Wednesday, September 21, 2016

Fuel, Air Quality, the Market & Technology

Back in the 1980s the mantra was “you can’t buck the market”. What they forgot to mention was that the market can’t buck advances in technology; though some might try.

Open Democracy UK report that a corporate giant is lobbying the UK government to slow down the rise of the electric car.
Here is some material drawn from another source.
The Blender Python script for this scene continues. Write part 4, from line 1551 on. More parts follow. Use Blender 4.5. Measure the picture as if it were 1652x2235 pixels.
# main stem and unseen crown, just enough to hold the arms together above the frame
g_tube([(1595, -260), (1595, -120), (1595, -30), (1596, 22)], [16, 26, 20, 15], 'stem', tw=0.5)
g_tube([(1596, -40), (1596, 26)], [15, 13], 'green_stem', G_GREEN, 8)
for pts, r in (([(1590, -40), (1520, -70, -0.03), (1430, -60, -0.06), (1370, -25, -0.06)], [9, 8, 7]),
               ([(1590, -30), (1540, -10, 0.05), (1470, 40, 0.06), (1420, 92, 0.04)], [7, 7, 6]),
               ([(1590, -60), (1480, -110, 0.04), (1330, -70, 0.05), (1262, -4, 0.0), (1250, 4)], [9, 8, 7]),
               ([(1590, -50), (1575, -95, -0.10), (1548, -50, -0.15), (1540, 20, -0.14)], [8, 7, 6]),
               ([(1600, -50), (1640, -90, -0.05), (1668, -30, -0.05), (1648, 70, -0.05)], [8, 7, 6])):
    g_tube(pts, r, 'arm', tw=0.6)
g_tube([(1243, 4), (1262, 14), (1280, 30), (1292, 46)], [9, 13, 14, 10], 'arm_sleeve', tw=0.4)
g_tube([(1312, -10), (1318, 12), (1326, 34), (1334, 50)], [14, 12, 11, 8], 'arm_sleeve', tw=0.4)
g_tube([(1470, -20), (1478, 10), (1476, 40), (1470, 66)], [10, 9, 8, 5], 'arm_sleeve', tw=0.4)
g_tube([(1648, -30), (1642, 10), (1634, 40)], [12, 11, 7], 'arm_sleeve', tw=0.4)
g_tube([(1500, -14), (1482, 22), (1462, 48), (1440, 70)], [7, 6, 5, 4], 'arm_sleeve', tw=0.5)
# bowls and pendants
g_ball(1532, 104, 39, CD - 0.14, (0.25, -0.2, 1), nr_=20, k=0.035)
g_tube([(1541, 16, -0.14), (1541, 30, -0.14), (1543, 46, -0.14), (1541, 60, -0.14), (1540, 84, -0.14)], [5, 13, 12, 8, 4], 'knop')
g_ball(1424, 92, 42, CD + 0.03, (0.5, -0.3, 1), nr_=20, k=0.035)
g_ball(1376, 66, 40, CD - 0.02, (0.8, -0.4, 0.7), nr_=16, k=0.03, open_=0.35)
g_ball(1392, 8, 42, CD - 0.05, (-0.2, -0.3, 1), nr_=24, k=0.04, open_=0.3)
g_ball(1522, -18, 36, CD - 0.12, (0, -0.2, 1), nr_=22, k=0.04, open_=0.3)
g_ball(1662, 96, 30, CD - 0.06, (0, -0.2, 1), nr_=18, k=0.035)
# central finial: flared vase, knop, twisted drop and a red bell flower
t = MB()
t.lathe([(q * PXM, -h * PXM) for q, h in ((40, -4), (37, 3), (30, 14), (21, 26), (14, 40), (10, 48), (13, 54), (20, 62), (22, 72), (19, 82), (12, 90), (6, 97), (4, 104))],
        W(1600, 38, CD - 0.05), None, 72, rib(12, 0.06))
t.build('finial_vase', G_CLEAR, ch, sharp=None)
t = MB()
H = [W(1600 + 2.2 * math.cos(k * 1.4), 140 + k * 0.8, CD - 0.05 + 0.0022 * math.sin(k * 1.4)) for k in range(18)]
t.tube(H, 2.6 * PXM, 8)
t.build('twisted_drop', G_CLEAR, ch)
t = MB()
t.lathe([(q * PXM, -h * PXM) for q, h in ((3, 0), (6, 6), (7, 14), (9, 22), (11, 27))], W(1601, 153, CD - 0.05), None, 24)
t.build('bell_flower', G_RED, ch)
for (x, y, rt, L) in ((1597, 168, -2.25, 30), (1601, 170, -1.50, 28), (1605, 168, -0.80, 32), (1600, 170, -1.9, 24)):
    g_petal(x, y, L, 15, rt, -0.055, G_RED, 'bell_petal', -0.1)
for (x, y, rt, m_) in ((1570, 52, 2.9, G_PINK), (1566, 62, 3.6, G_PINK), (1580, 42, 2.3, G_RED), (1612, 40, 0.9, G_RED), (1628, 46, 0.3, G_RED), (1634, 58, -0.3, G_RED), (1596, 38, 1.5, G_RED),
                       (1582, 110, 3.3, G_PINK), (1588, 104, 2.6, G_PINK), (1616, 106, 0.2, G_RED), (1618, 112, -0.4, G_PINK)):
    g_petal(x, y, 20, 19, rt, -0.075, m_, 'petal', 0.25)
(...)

They are Exxon, the US Oil company, who have made three separate presentations to the Department for Transport since the Paris Climate deal was agreed last December arguing that “green transport” does nothing to address Climate Change while conveniently overlooking air pollution.

And it seems they may be having some effect as the government’s environmental audit committee recently warned the UK is “falling behind” on its electric vehicle targets, criticising ministers for failing to implement the proper incentives and infrastructure needed to encourage the growth of the sector which is critical if the UK is to tackle both climate change and harmful air pollution.

So what is the always-reliable AA saying?

Well, they say the UK is at a tipping point, with electric car sales set to soar, once drivers overcome the many myths or misconceptions. According to their research on car buying intentions there will be more than 500,000 electric and plug-in hybrid vehicles in use by 2020 and they say that helping to dispel some of the myths associated with running such cars in the interim, could increase this projection dramatically.

So, they have teamed up with Chargemaster to provide advice, support and access to a UK-wide network of chargers and deliver a range of benefits, including bespoke home charging units, access to thousands of charging points and preferential charging rates. They expect the market to grow substantially, contributing to the EV revolution as buyers overcome their misconceptions.

  1. High purchase price (82% concerned) Government grants are available to motorists of up to £4,500 off the list price of a new EV, meaning they are much more reasonably priced than you might expect. Many plug in hybrids are already priced at a very similar price to the equivalent diesel.
  2. Availability of public charging points (81%) There are more than 4,000 publically accessible charge points available in the UK through Chargemaster’s POLAR network alone and a further 500 will be added in 2016. This means that motorists are never far from your next charge.
  3. Time to offset higher purchase price through fuel & taxation savings (68%) It can cost as little at 2p per mile to power an EV, while drivers pay no vehicle excise duty (VED) or congestion charge in London. Fleet drivers also benefit from Benefit in Kind (BiK) savings, meaning motorists stand to save significantly.
  4. Durability of battery (65%) Batteries in older EVs are already aging much better than engineers had ever predicted, so owners are finding that battery durability is much better than expected. Many EV car manufacturers are now providing battery warrantees of around eight years.
  5. Limited range for my day-to-day needs (59%) National statistics show that 95% of car journeys are under 25 miles while 32% of UK households have two or more cars. Increasingly, new EVs coming on to the market have an extended battery range. Within two years it is expected that the norm will be around 200 miles on a single charge.
And there’s more …

There’s a big market in used cars and Electric Vehicles are now part of that market.

London, 19 July 2016 — The growing popularity of electric vehicles has seen a massive rise in the availability of affordable, second-hand electric vehicles (EV) in the UK over the past two years, according to the AA’s used car portal AA Cars.
AA Cars looked at the numbers of EVs advertised on its portal in Q2 2016 and found that stock levels were a staggering 652% higher than Q2 2014 and up two thirds (66%) on the same period in 2015.

Welcome to the Capitalist Market, Exxon.